Armed with an acerbic tongue, Lady Susan is certainly different from Austen's better-known heroines, such as Pride and Prejudice's Elizabeth Bennet or Mansfield Park's Fanny Price.

“She lives on her wits and she’s very, very smart,” says Beckinsale. “That was one of those things — it was very difficult for women, who weren’t necessarily furnished with a fabulous education or walking into a fulfilling job. This is someone who is very bright and using her wit to dig herself out of holes and get ahead. And it was quite nice to see that.”

Stillman agrees.

“I like her because she gets the ball in the air, she gets things going, she makes things happen,” he says.

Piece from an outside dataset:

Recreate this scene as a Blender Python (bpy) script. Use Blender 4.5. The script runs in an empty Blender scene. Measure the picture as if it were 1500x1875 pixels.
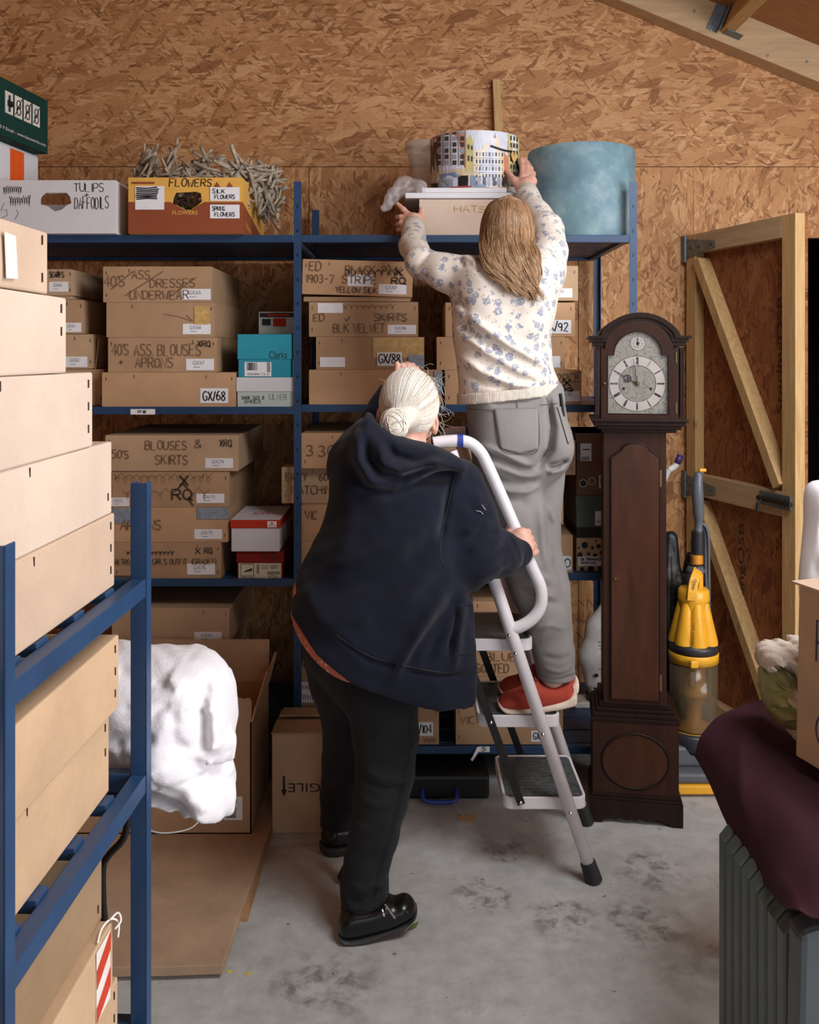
import bpy, math, random
import numpy as np
from mathutils import Vector, Matrix, Euler
from mathutils.bvhtree import BVHTree
R = math.radians
rnd = random.Random(7)
scene = bpy.context.scene
col = scene.collection
# ------------------------------------------------------------------ camera
FPX = 1700.0                      # focal length in pixels of the 1500 x 1875 frame
EYE = 1.6
cam_d = bpy.data.cameras.new('camera'); cam = bpy.data.objects.new('camera', cam_d); col.objects.link(cam)
cam.location = (0, 0, EYE); cam.rotation_euler = (R(90), 0, 0)
cam_d.sensor_fit = 'AUTO'; cam_d.sensor_width = 36.0
cam_d.lens = FPX / 1875.0 * 36.0
cam_d.shift_x = 0.0; cam_d.shift_y = -(937.5 - 650.0) / 1875.0
cam_d.clip_start = 0.02; cam_d.clip_end = 60
scene.camera = cam
# ------------------------------------------------------------------ light and exposure
scene.view_settings.view_transform = 'Standard'; scene.view_settings.look = 'None'
scene.view_settings.gamma = 1.0; scene.view_settings.exposure = -0.10
scene.view_settings.use_curve_mapping = False
w = bpy.data.worlds.new('daylight'); scene.world = w; w.use_nodes = True
w.node_tree.nodes['Background'].inputs[0].default_value = (0.80, 0.88, 1.0, 1)
w.node_tree.nodes['Background'].inputs[1].default_value = 0.6
def area(name, loc, target, sx, sy, power, color):
    d = bpy.data.lights.new(name, 'AREA'); d.shape = 'RECTANGLE'; d.size = sx; d.size_y = sy
    d.energy = power; d.color = color
    o = bpy.data.objects.new(name, d); col.objects.link(o); o.location = loc
    v = Vector(target) - Vector(loc)
    o.rotation_euler = v.to_track_quat('-Z', 'Y').to_euler()
    return o
area('daylight_door', (3.05, 0.25, 1.72), (-0.3, 2.3, 1.25), 2.4, 1.4, 122, (0.95, 0.97, 1.0))
area('daylight_entrance', (0.9, -2.3, 1.75), (0.2, 3.2, 0.9), 2.4, 1.5, 13, (0.93, 0.97, 1.0))
area('overhead_fill', (1.35, 1.5, 2.93), (0.85, 2.5, 0.0), 1.3, 0.9, 62, (0.96, 0.98, 1.0))  # added overhead light for floor and upward faces; the ceiling has no opening
# ------------------------------------------------------------------ pixel helpers (the frame's pixels to metres)
def X(px, Y): return (px - 750.0) * Y / FPX
def Z(py, Y): return EYE - (py - 650.0) * Y / FPX
def P(px, py, Y): return Vector((X(px, Y), Y, Z(py, Y)))
# ------------------------------------------------------------------ object helpers
def tag(o, label=None, cat=None, group=None, kind=None):
    if label: o['label'] = label
    if cat: o['category'] = cat
    if group: o['group'] = group
    if kind: o['kind'] = kind
    return o
def empty(name, loc=(0, 0, 0), rot=(0, 0, 0)):
    o = bpy.data.objects.new(name, None); col.objects.link(o)
    o.location = loc; o.rotation_euler = rot; o.empty_display_size = .05
    return o
def link_mesh(name, me, mats, parent=None, smooth=False, bevel=0, loc=None, rot=None, segs=2):
    o = bpy.data.objects.new(name, me); col.objects.link(o)
    if not isinstance(mats, (list, tuple)): mats = [mats]
    for m in mats: me.materials.append(m)
    if smooth:
        me.polygons.foreach_set('use_smooth', [True] * len(me.polygons))
    if loc is not None: o.location = loc
    if rot is not None: o.rotation_euler = rot
    if parent is not None: o.parent = parent
    if bevel:
        b = o.modifiers.new('bevel', 'BEVEL'); b.width = bevel; b.segments = segs; b.limit_method = 'ANGLE'; b.angle_limit = R(40)
    return o
class MB:
    """collects shapes; build() links them as one mesh object"""
    def __init__(s): s.v = []; s.f = []; s.m = []
    def add(s, vs, fs, mi=0):
        n = len(s.v); s.v += [tuple(v) for v in vs]; s.f += [tuple(i + n for i in f) for f in fs]; s.m += [mi] * len(fs); return s
    def box(s, c, d, M=None, mi=0):
        x, y, z = d[0] / 2, d[1] / 2, d[2] / 2
        vs = [Vector((sx * x, sy * y, sz * z)) for sz in (-1, 1) for sy in (-1, 1) for sx in (-1, 1)]
        if M is not None: vs = [M @ v for v in vs]
        vs = [v + Vector(c) for v in vs]
        return s.add(vs, [(0, 2, 3, 1), (4, 5, 7, 6), (0, 1, 5, 4), (2, 6, 7, 3), (0, 4, 6, 2), (1, 3, 7, 5)], mi)
    def box2(s, a, b, mi=0):
        return s.box([(a[i] + b[i]) / 2 for i in range(3)], [abs(b[i] - a[i]) for i in range(3)], None, mi)
    def bar(s, a, b, w, h, up=(0, 0, 1), mi=0):
        a = Vector(a); b = Vector(b); d = (b - a); L = d.length; d.normalize()
        u = Vector(up); sx = d.cross(u)
        if sx.length < 1e-4: sx = d.cross(Vector((1, 0, 0)))
        sx.normalize(); uz = sx.cross(d)
        M = Matrix((sx, d, uz)).transposed()
        return s.box((a + b) / 2, (w, L, h), M, mi)
    def tube(s, pts, r, n=10, mi=0, cap=True, closed=False):
        pts = [Vector(p) for p in pts]; N = len(pts)
        rr = r if isinstance(r, (list, tuple)) else [r] * N
        t0 = (pts[1] - pts[0]).normalized()
        nrm = t0.cross(Vector((0, 0, 1)))
        if nrm.length < 1e-3: nrm = t0.cross(Vector((1, 0, 0)))
        nrm.normalize(); vs = []
        for i in range(N):
            if closed: t = (pts[(i + 1) % N] - pts[i - 1]).normalized()
            else: t = (pts[min(i + 1, N - 1)] - pts[max(i - 1, 0)]).normalized()
            nrm = (nrm - t * nrm.dot(t))
            if nrm.length < 1e-6: nrm = t.cross(Vector((.3, .5, .8)))
            nrm.normalize(); bn = t.cross(nrm)
            for k in range(n):
                a = 2 * math.pi * k / n
                vs.append(pts[i] + (nrm * math.cos(a) + bn * math.sin(a)) * rr[i])
        fs = []
        for i in range(N if closed else N - 1):
            j = (i + 1) % N
            for k in range(n):
                l = (k + 1) % n
                fs.append((i * n + k, i * n + l, j * n + l, j * n + k))
        if cap and not closed:
            fs.append(tuple(range(n - 1, -1, -1))); fs.append(tuple((N - 1) * n + k for k in range(n)))
        return s.add(vs, fs, mi)
    def lathe(s, prof, c=(0, 0, 0), n=32, M=None, mi=0, cap=True):
        vs = []; c = Vector(c)
        for (r, z) in prof:
            for k in range(n):
                a = 2 * math.pi * k / n; v = Vector((r * math.cos(a), r * math.sin(a), z))
                vs.append((M @ v if M is not None else v) + c)
        fs = []
        for i in range(len(prof) - 1):
            for k in range(n):
                l = (k + 1) % n; fs.append((i * n + k, i * n + l, (i + 1) * n + l, (i + 1) * n + k))
        if cap:
            fs.append(tuple(range(n - 1, -1, -1))); fs.append(tuple((len(prof) - 1) * n + k for k in range(n)))
        return s.add(vs, fs, mi)
    def prism(s, poly, a, b, axis='y', mi=0):
        """poly of 2-D points extruded from a to b along axis (poly lies in the other two)"""
        def mk(p, t):
            return {'y': (p[0], t, p[1]), 'z': (p[0], p[1], t), 'x': (t, p[0], p[1])}[axis]
        n = len(poly); vs = [mk(p, a) for p in poly] + [mk(p, b) for p in poly]
        fs = [tuple(range(n)), tuple(range(2 * n - 1, n - 1, -1))] + [(i, i + n, (i + 1) % n + n, (i + 1) % n) for i in range(n)]
        return s.add(vs, fs, mi)
    def build(s, name, mats, parent=None, smooth=False, bevel=0, loc=None, rot=None, fix=True, segs=2):
        me = bpy.data.meshes.new(name); me.from_pydata(s.v, [], s.f)
        if len(set(s.m)) > 1: me.polygons.foreach_set('material_index', s.m)
        me.update()
        if fix:
            import bmesh
            bm = bmesh.new(); bm.from_mesh(me); bmesh.ops.recalc_face_normals(bm, faces=bm.faces); bm.to_mesh(me); bm.free()
        return link_mesh(name, me, mats, parent, smooth, bevel, loc, rot, segs)
def smooth_path(pts, n=8, closed=False):
    pts = [Vector(p) for p in pts]; out = []; N = len(pts)
    rng = range(N if closed else N - 1)
    for i in rng:
        if closed: p0, p1, p2, p3 = pts[i - 1], pts[i], pts[(i + 1) % N], pts[(i + 2) % N]
        else: p0, p1, p2, p3 = pts[max(i - 1, 0)], pts[i], pts[i + 1], pts[min(i + 2, N - 1)]
        for k in range(n):
            t = k / n
            out.append(.5 * ((2 * p1) + (p2 - p0) * t + (2 * p0 - 5 * p1 + 4 * p2 - p3) * t * t + (3 * p1 - p0 - 3 * p2 + p3) * t ** 3))
    if not closed: out.append(pts[-1])
    return out
# ------------------------------------------------------------------ materials
def lin(r, g, b):
    f = lambda c: (c / 255) / 12.92 if c <= 10 else ((c / 255 + .055) / 1.055) ** 2.4
    return (f(r), f(g), f(b), 1)
class NT:
    def __init__(s, name):
        s.m = bpy.data.materials.new(name); s.m.use_nodes = True; s.t = s.m.node_tree; s.b = s.t.nodes['Principled BSDF']
    def n(s, typ, **kw):
        nd = s.t.nodes.new(typ)
        for k, v in kw.items():
            if k.startswith('i_'):
                key = k[2:]; key = int(key) if key.isdigit() else key
                s.inp(nd, key, v)
            else: setattr(nd, k, v)
        return nd
    def inp(s, nd, key, v):
        sock = nd.inputs[key]
        if isinstance(v, bpy.types.NodeSocket): s.t.links.new(v, sock)
        elif isinstance(v, bpy.types.Node): s.t.links.new(v.outputs[0], sock)
        else: sock.default_value = v
    def set(s, **kw):
        for k, v in kw.items(): s.inp(s.b, k.replace('_', ' '), v)
        return s
    def coord(s, out='Object'): return s.n('ShaderNodeTexCoord').outputs[out]
    def mapping(s, vec, scale=(1, 1, 1), rot=(0, 0, 0), loc=(0, 0, 0)):
        m = s.n('ShaderNodeMapping'); s.inp(m, 'Vector', vec); m.inputs['Scale'].default_value = scale; m.inputs['Rotation'].default_value = rot; m.inputs['Location'].default_value = loc
        return m.outputs[0]
    def noise(s, vec, scale=5, detail=4, rough=.55, dist=0):
        nd = s.n('ShaderNodeTexNoise'); s.inp(nd, 'Vector', vec); nd.inputs['Scale'].default_value = scale; nd.inputs['Detail'].default_value = detail; nd.inputs['Roughness'].default_value = rough; nd.inputs['Distortion'].default_value = dist
        return nd.outputs[0]
    def voro(s, vec, scale=5, rand=1.0, feature='F1', dim='3D'):
        nd = s.n('ShaderNodeTexVoronoi'); nd.voronoi_dimensions = dim; nd.feature = feature; s.inp(nd, 'Vector', vec); nd.inputs['Scale'].default_value = scale; nd.inputs['Randomness'].default_value = rand
        return nd
    def ramp(s, fac, stops, interp='LINEAR'):
        nd = s.n('ShaderNodeValToRGB'); s.inp(nd, 0, fac); cr = nd.color_ramp; cr.interpolation = interp
        while len(cr.elements) < len(stops): cr.elements.new(.5)
        for e, (p, c) in zip(cr.elements, stops):
            e.position = p; e.color = c if len(c) == 4 else (*c, 1)
        return nd.outputs[0]
    def mix(s, fac, a, b, blend='MIX'):
        nd = s.n('ShaderNodeMix'); nd.data_type = 'RGBA'; nd.blend_type = blend
        s.inp(nd, 0, fac); s.inp(nd, 6, a); s.inp(nd, 7, b); return nd.outputs[2]
    def math(s, op, a, b=0.0, clamp=False):
        nd = s.n('ShaderNodeMath'); nd.operation = op; nd.use_clamp = clamp; s.inp(nd, 0, a); s.inp(nd, 1, b); return nd.outputs[0]
    def bump(s, h, strength=.3, dist=.01):
        nd = s.n('ShaderNodeBump'); s.inp(nd, 'Height', h); nd.inputs['Strength'].default_value = strength; nd.inputs['Distance'].default_value = dist
        s.inp(s.b, 'Normal', nd.outputs[0]); return nd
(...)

He began reading Austen in college after picking up a copy of Northanger Abbey. While he didn't like it — telling people Austen was overrated — his sister persuaded him to read Pride and Prejudice and he relented. Ever since, he's devoured her work. Characters in his 1990 debut film, Metropolitan, even make references to Austen.

In Beckinsale, Stillman had the perfect partner on the project.

“I think she was totally self-confident with the material,” he says. “I’ve grown up with Jane Austen, have my opinions on her and I’m not shy about saying them, and I think [Beckisale] has, too. So we were the two people that were steeped in this material and we could talk about it in this way.”

This is not Beckinsale's first brush with Austen — she starred in a 1996 TV movie of Emma and, a year earlier, took the lead role in the Austen-inspired comedy-drama Cold Comfort Farm.

“I just think she writes brilliant women — every romantic comedy every written is ripping off one of her novels at some point,” says Beckinsale.

“She’s definitely got the measure of that whole romance. But her female characters are flawed, on the whole, and interesting.”

With Lady Susan relatively unknown compared with her more famous works, the attraction to Love & Friendship was even greater.

“We’re the first people to have played these characters,” says Beckinsale. “To be groundbreaking in Jane Austen is pretty exciting.”

Starring alongside Beckinsale is Chloë Sevigny, who plays Lady Susan’s American confidante Alicia Johnson.

“She’s such a unique person,” says Beckinsale, “interesting, cool and has her own very particular style.”

While Sienna Miller was briefly considered for the lead, Stillman knew that ideally, he wanted his Last Days of Disco stars back together.

“It was always in my head that it might be a Chloë-Kate reunion,” he says. “They work very well together. They play very well together.”

Certainly, they make a fine team in the film, gossiping and scheming, as Lady Susan tries to manipulate social situations to her advantage.

"They're a little bit more simpatico," says Beckinsale, comparing them with the characters they played in Last Days of Disco. "They're partners in crime. My character in Love & Friendship is ... much more expert and she's not got Chloë in her crosshairs at all, so she doesn't get the bad side of it."

Lady Susan was written in 1794 but never submitted for publication by Austen. It was published in 1871, long after the author's death in 1817, and it will be intriguing to see how Austen scholars react to Stillman's adaptation.

The director reckons there are lots of “big Austen fans” who have never read the book, which gave him “licence” to change things — not least adjusting the text from its epistolary form — it is presented as a series of documents — to a more traditional narrative.

“I assume she would’ve done the same,” he says. “So in a sense, we were trying to do what she might’ve done.”